Apart from this, BP has finalized some meaningful deals across countries over the last two months in order to expand its operations and augment its future growth. In December 2016, the company announced a series of transactions to acquire interests in some of the high quality oil and gas assets in Abu Dhabi, Western Africa, Egypt, and Azerbaijan to strengthen its upstream operations and prepare for the recovery in the commodity markets (For More Details Read: BP Is On A Shopping Spree To Expand Its Operations).

In addition to this, the oil and gas major also declared a few agreements in the last week of 2016 that will support its downstream businesses, even in a weak price environment.
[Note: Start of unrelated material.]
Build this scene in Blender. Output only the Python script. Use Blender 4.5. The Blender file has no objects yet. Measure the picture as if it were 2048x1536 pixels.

These deals include the strategic partnership with the Woolworths Group to acquire, rebrand, and operate their existing 527 fuel and convenience sites across Australia, and 16 other sites (currently under construction), for a sum of $1.3 billion, and a sales and purchase agreement with PTT Public Limited Company (PTT), a fully integrated national petroleum and petrochemical company based in Thailand, under which it plans to supply approximately 1 million tons of LNG per annum to PTT for a term of 20 years (Also Read: BP Starts 2017 On An Optimistic Note).

These deals will not only enable BP to compete with its competitors, but also will allow it to efficiently utilize its financial resources and execution capabilities in the coming quarters.